◆ **EXERCISE INSTRUCTIONS**
Print the listing from its top line through the line containing "strip('thin toothed strip squeezed between", nothing more, and leave out the pictures.

◆ **MATERIAL PROVIDED**
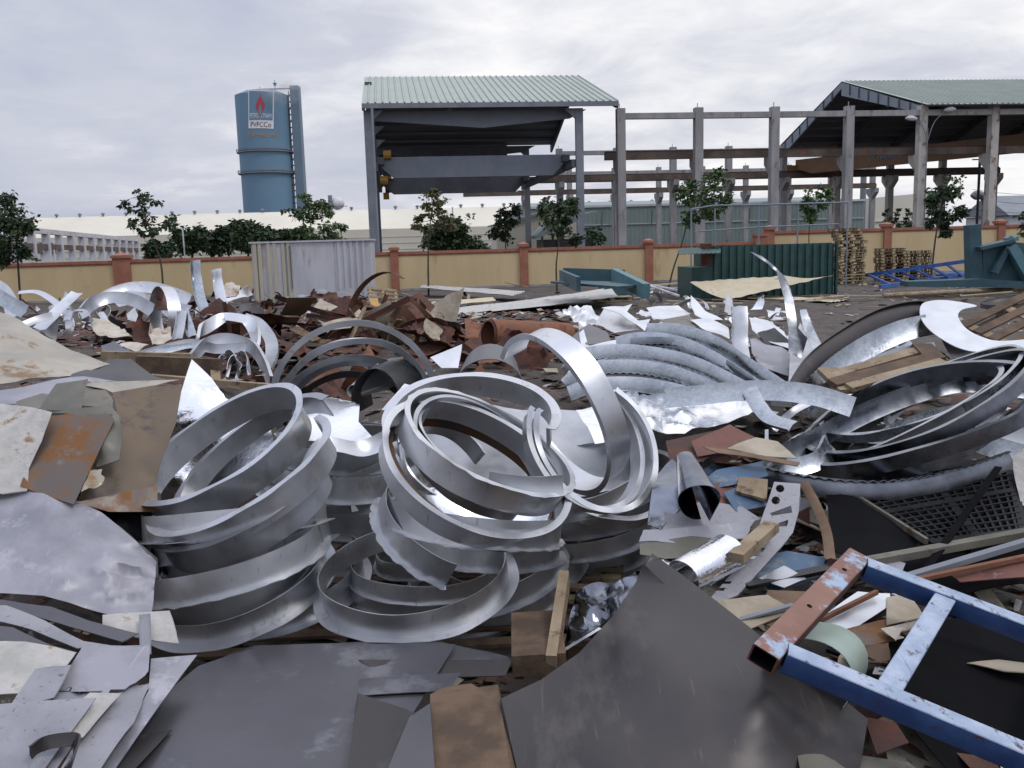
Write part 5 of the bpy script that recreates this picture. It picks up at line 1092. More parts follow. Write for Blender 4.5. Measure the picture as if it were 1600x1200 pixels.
# ================================================================== RIGHT SIDE STRIPS AND SHEETS
gR = 'long zinc strips heaped on the right'
def S3(*a): return [P(*p) for p in a]
nb_ = (0, .30, .95)
strip('uppermost pale arched strip of the zinc strip heap', S3((1010, 526, 8.4), (1058, 527, 8.3), (1112, 546, 8.1), (1162, 580, 7.8), (1215, 616, 7.6), (1270, 654, 7.4)), .125, nb_, spangle, .035, 1, gR)
strip('second arched strip of the heap, starting with a square end', S3((966, 550, 8.2), (1000, 543, 8.15), (1050, 548, 8.0), (1100, 569, 7.8), (1150, 602, 7.6), (1200, 636, 7.4)), .14, nb_, spangle, .03, 1, gR)
strip('broad arched strip with a bright shine near its right end', S3((888, 590, 7.7), (900, 570, 7.8), (960, 560, 7.8), (1020, 565, 7.7), (1080, 580, 7.55), (1130, 604, 7.4), (1165, 624, 7.3)), .125, nb_, spangle, .035, 1, gR)
strip('arched strip lying just under the broad shiny one', S3((890, 612, 7.4), (915, 590, 7.5), (980, 584, 7.5), (1040, 592, 7.4), (1090, 610, 7.25), (1130, 630, 7.1)), .12, nb_, spangle, .03, 1, gR)
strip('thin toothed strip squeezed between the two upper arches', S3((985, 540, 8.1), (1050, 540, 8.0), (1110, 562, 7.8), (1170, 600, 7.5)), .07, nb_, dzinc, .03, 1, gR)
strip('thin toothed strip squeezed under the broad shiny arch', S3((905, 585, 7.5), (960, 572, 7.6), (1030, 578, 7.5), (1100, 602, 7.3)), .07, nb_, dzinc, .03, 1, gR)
strip('lowest arched strip at the left foot of the heap', S3((893, 626, 7.2), (930, 614, 7.2), (990, 612, 7.2), (1040, 620, 7.1), (1080, 630, 7.0)), .12, nb_, spangle, .03, 0, gR)
strip('long toothed strip crossing in front of the arched heap', S3((1038, 608, 6.8), (1100, 602, 6.75), (1160, 596, 6.7), (1220, 596, 6.6), (1280, 604, 6.5), (1338, 622, 6.4)), .15, (0, -.5, -.85), spangle, .03, 1, gR)
strip('hanging curl of zinc strip below the crossing strip', S3((1160, 612, 6.65), (1175, 640, 6.5), (1195, 662, 6.35), (1232, 674, 6.2)), .11, (1, -.2, .3), spangle, .02, 0, gR)
strip('upright bent grey strip standing in the white sheet pile', S3((1143, 480, 9.0), (1144, 505, 8.9), (1143, 535, 8.8), (1147, 562, 8.6)), .15, (1, -.25, 0), galv2, .03, 1, gR)
sheet('tall pointed twisted strip rising from the white pile', [(1172, 393, 9.6), (1190, 400, 9.5), (1206, 412, 9.4), (1225, 430, 9.3), (1240, 468, 9.1), (1247, 512, 8.9), (1262, 528, 8.8), (1252, 560, 8.6), (1232, 552, 8.6), (1232, 512, 8.85), (1225, 466, 9.1), (1214, 425, 9.35), (1200, 412, 9.45), (1184, 402, 9.5)], dzinc, amp=.01, grp=gR)
sheet('slim bright leaf shaped strip right of the tall twisted strip', [(1250, 484, 9.0), (1260, 482, 9.0), (1275, 520, 8.8), (1290, 550, 8.5), (1270, 550, 8.5), (1255, 510, 8.8)], spangle, amp=.01, grp=gR)
strip('wide dark arch sweeping up to the white crescent plate', S3((1228, 606, 7.4), (1262, 556, 7.7), (1312, 518, 8.0), (1372, 486, 8.3), (1430, 474, 8.5), (1462, 482, 8.5)), .17, (-.1, -.55, -.7), darks, .04, 0, gR, side=-1)
strip('bright arch just inside the wide dark arch', S3((1242, 616, 7.2), (1290, 566, 7.5), (1345, 528, 7.8), (1400, 503, 8.0), (1446, 492, 8.1)), .19, (0, -.5, -.87), spangle, .03, 1, gR)
strip('grey inner arch above the broken timber frame', S3((1280, 605, 7.2), (1340, 570, 7.4), (1400, 545, 7.6), (1460, 535, 7.7)), .18, (0, -.5, -.87), galv2, .03, 0, gR)
sheet('white crescent shaped plate at the right of the heap', [(1437, 485, 8.2), (1446, 473, 8.4), (1480, 470, 8.5), (1526, 478, 8.4), (1503, 484, 8.3), (1497, 496, 8.1), (1510, 514, 7.9), (1536, 527, 7.8), (1570, 533, 7.75), (1640, 528, 7.8), (1640, 548, 7.5), (1544, 550, 7.5), (1500, 544, 7.55), (1466, 526, 7.75), (1443, 503, 8.0)], whites, amp=.01, smoothpts=1, thick=.006)
sheet('dark sheet under the white crescent plate', [(1470, 532, 7.9), (1540, 555, 7.4), (1640, 552, 7.4), (1640, 600, 6.9), (1560, 590, 7.0), (1490, 560, 7.5)], bluesteel, amp=.03)
c_ = P(1596, 470, 10.5); b = MB(); rows = []
for j, (rr, dz) in enumerate(((.02, -.10), (.25, -.09), (.36, -.04), (.41, 0), (.415, .02), (.42, -.03))): rows.append([c_+V((math.cos(2*math.pi*i/36)*rr, math.sin(2*math.pi*i/36)*rr, dz+.05*math.cos(2*math.pi*i/36))) for i in range(37)])
b.grid(rows); tag(b.build('drum_lid', darks, thick=.004, angle=60), 'dark round drum end lying at the right edge', 'drum lid')
# oval toothed loops
ring('large oval toothed loop at the right of the heap', 1425, 642, 172, 60, 18, R0=.74, w=.13, flip=-1, fl=.035, m=dzinc, crimp=.1, grp=gR, wob=.05)
ring('second oval loop crossing inside the large toothed loop', 1432, 626, 165, 42, 21, R0=.72, w=.12, flip=-1, fl=.035, m=dzinc, grp=gR, wob=.05)
ring('low oval loop under the large toothed loop', 1400, 668, 150, 46, 14, 150, 372, R0=.66, w=.13, flip=-1, fl=.035, m=dzinc, grp=gR, wob=.04)
for k_, (cx_, cy_, a_, b_, th_, w_, m_, lab) in enumerate(((1420, 652, 160, 50, 16, .08, dzinc, 'thin oval loop pressed against the front of the large toothed loop'), (1440, 610, 150, 34, 20, .09, spangle, 'flattened silver loop nested at the top of the oval loops'), (1398, 640, 150, 40, 24, .08, galv2, 'narrow loop leaning left inside the oval loops'), (1470, 640, 130, 44, 12, .09, dzinc, 'short oval loop at the right inside the large one'), (1330, 690, 96, 26, 6, .09, spangle, 'small flattened loop at the left end of the oval loops'), (1500, 610, 120, 30, 26, .08, galv2, 'thin loop running out at the right edge'))):
    ring(lab, cx_, cy_, a_, b_, th_, R0=a_/F*(6.6 if k_ < 6 else 7.8), w=w_, flip=-1, fl=.03, m=m_, grp=gR, wob=.05)
strip('long toothed strip across the black plastic pallet', S3((1190, 728, 5.8), (1232, 738, 5.7), (1300, 748, 5.6), (1370, 751, 5.55), (1440, 744, 5.6), (1510, 728, 5.7), (1576, 705, 5.85)), .12, (0, -.25, -1), dzinc, .045, 1, gR, side=-1)
strip('long strip curving from the left loop up to the right edge', S3((1222, 694, 6.2), (1280, 666, 6.4), (1350, 630, 6.6), (1430, 600, 6.8), (1510, 585, 6.9), (1640, 600, 6.8)), .14, (0, -.4, -.9), dzinc, .03, 1, gR)
strip('leaf shaped cut strip inside the oval loops', S3((1352, 688, 6.3), (1400, 660, 6.4), (1460, 640, 6.5), (1520, 628, 6.6)), .13, (0, -.4, -.9), spangle, .02, 0, gR)
strip('strip leaving the picture below the oval loops', S3((1500, 662, 6.4), (1560, 684, 6.3), (1640, 706, 6.2)), .15, (0, -.4, -.9), spangle, .03, 0, gR)
strip('grey strip crossing the right edge above the oval loops', S3((1540, 640, 6.6), (1590, 665, 6.5), (1650, 690, 6.4)), .16, (0, -.4, -.9), galv2, .03, 0, gR)
strip('small curled strip hoop below the hanging curl', S3((1196, 672, 6.2), (1200, 700, 6.0), (1235, 716, 5.9), (1275, 705, 5.95), (1290, 680, 6.1)), .12, (0, -.5, -.8), spangle, .02, 0, gR)
strip('short bright strip between the crossing strip and the loop', S3((1205, 668, 6.5), (1235, 640, 6.6), (1262, 625, 6.7)), .05, (.5, -.5, -.6), whites, .01, 0, gR)
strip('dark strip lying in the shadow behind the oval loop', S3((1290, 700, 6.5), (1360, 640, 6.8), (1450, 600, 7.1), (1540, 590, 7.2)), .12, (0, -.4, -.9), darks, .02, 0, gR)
t = thing('crate_frame', 'broken brown timber crate frame wedged inside the big arches', 'frame', P(1375, 600, 7.0))
for nm, a_, b_, w_, m_ in (('board', (1298, 588, 7.3), (1452, 544, 7.6), .10, wood), ('board', (1300, 600, 7.0), (1470, 556, 7.3), .12, wooddk), ('end_board', (1292, 578, 7.35), (1328, 612, 6.9), .16, wood), ('end_board', (1440, 540, 7.65), (1474, 574, 7.2), .16, wooddk), ('board', (1326, 606, 6.9), (1474, 566, 7.15), .09, wood)):
    b = MB(); b.bar(P(*a_), P(*b_), w_, .04, V((0, -.3, 1))); b.build(nm, m_, t)
tf = pallet(P(1625, 520, 9.6), 0, 'brown pallet tilted behind the white crescent plate', 'loose pallets in the yard', 1.2, 1.0, m=wooddk, m2=wood); tf.rotation_euler = (R(20), R(-18), R(20))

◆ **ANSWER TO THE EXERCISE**
Write part 5 of the bpy script that recreates this picture. It picks up at line 1092. More parts follow. Write for Blender 4.5. Measure the picture as if it were 1600x1200 pixels.
# ================================================================== RIGHT SIDE STRIPS AND SHEETS
gR = 'long zinc strips heaped on the right'
def S3(*a): return [P(*p) for p in a]
nb_ = (0, .30, .95)
strip('uppermost pale arched strip of the zinc strip heap', S3((1010, 526, 8.4), (1058, 527, 8.3), (1112, 546, 8.1), (1162, 580, 7.8), (1215, 616, 7.6), (1270, 654, 7.4)), .125, nb_, spangle, .035, 1, gR)
strip('second arched strip of the heap, starting with a square end', S3((966, 550, 8.2), (1000, 543, 8.15), (1050, 548, 8.0), (1100, 569, 7.8), (1150, 602, 7.6), (1200, 636, 7.4)), .14, nb_, spangle, .03, 1, gR)
strip('broad arched strip with a bright shine near its right end', S3((888, 590, 7.7), (900, 570, 7.8), (960, 560, 7.8), (1020, 565, 7.7), (1080, 580, 7.55), (1130, 604, 7.4), (1165, 624, 7.3)), .125, nb_, spangle, .035, 1, gR)
strip('arched strip lying just under the broad shiny one', S3((890, 612, 7.4), (915, 590, 7.5), (980, 584, 7.5), (1040, 592, 7.4), (1090, 610, 7.25), (1130, 630, 7.1)), .12, nb_, spangle, .03, 1, gR)
strip('thin toothed strip squeezed between the two upper arches', S3((985, 540, 8.1), (1050, 540, 8.0), (1110, 562, 7.8), (1170, 600, 7.5)), .07, nb_, dzinc, .03, 1, gR)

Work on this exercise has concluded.